The Bank of Ghana’s new directive for forex bureaux to use a centralized foreign exchange platform takes effect today, sparking mixed reactions from the public. While some view the directive as appropriate and in line with practices in various countries in Africa, Europe, and North America, others are skeptical about its potential effectiveness.
The directive, if enforced, will enable the Central Bank to have real-time information on forex transactions, allowing it to take appropriate measures to address any challenges that may arise. It is also expected to curb arbitrary pricing of the dollar, as forex bureaux will be aware that they are being monitored and may have to explain any unusual pricing. Additionally, the directive aims to reduce black market activities. While there are fears that it could drive people to the black market to avoid regulatory scrutiny, market watchers believe the reverse could happen. With the centralized trading platform and the requirement for biometric verification of all customers, it will be easier for the Central Bank to trace most forex transactions.

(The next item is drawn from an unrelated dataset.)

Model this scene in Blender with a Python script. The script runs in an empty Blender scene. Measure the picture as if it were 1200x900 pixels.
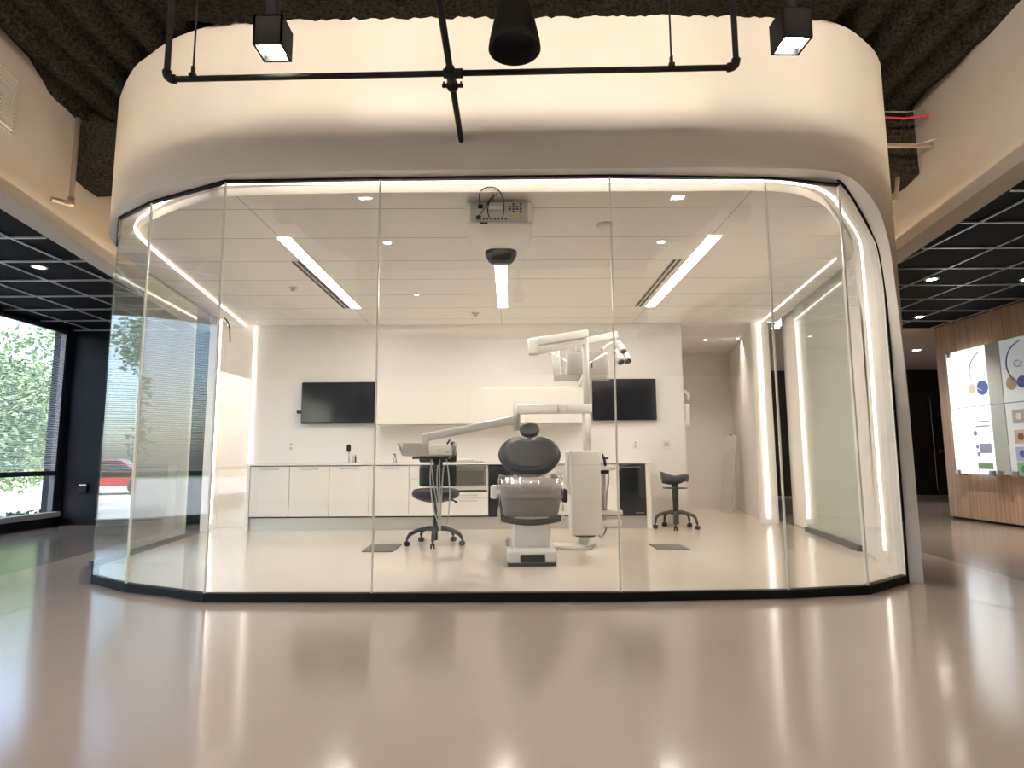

Moving foreign currency out of the banking system or forex bureaux and selling it to black market operators would become more difficult, as the Central Bank should be able to track or suspect such illicit transactions.
It is possible that many people may turn to the black market initially, but if the directive is enforced, the movement of forex to and from the banking system to the black market will become difficult due to the traceability of such transactions. This could potentially slow down black-market activities.
However, there are concerns that influential people, who are suspected to be the main suppliers of foreign currency to black market operators, could undermine the success of this directive. Forex bureaux operators are reportedly not in support of the measures and are seeking to push back. With no public education to explain the benefits of the measures and garner public support, there are fears that these measures could become ineffective, as seen with previous attempts.
Sources indicate that a major reason for issuing the directive, particularly the aspect stating that only licensed dealers can sell forex, is to provide legal backing for the arrest and prosecution of black-market operators. Previously, the Central Bank and security agencies failed to successfully prosecute individuals arrested for illegally trading forex due to a lack of clear regulations. With this new directive, the Bank hopes to have sufficient legal grounds to prosecute black market operators effectively.
Despite the directive, the cedi continued to lose value on the day of the announcement due to an inadequate supply of dollars. Many remain skeptical that the new directive will stabilize the depreciating local currency unless sufficient dollars are made available to meet the demand.
The depreciation of the cedi typically worsens at this time of the year as importers begin placing orders for Christmas sales. Many believe the announcement of the new directive at this time of the year aims to curb the rapid depreciation of the local currency. However, with dwindling export inflows, it is unclear how effective these administrative measures would be when the fundament challenge of low dollar inflow remains unresolved.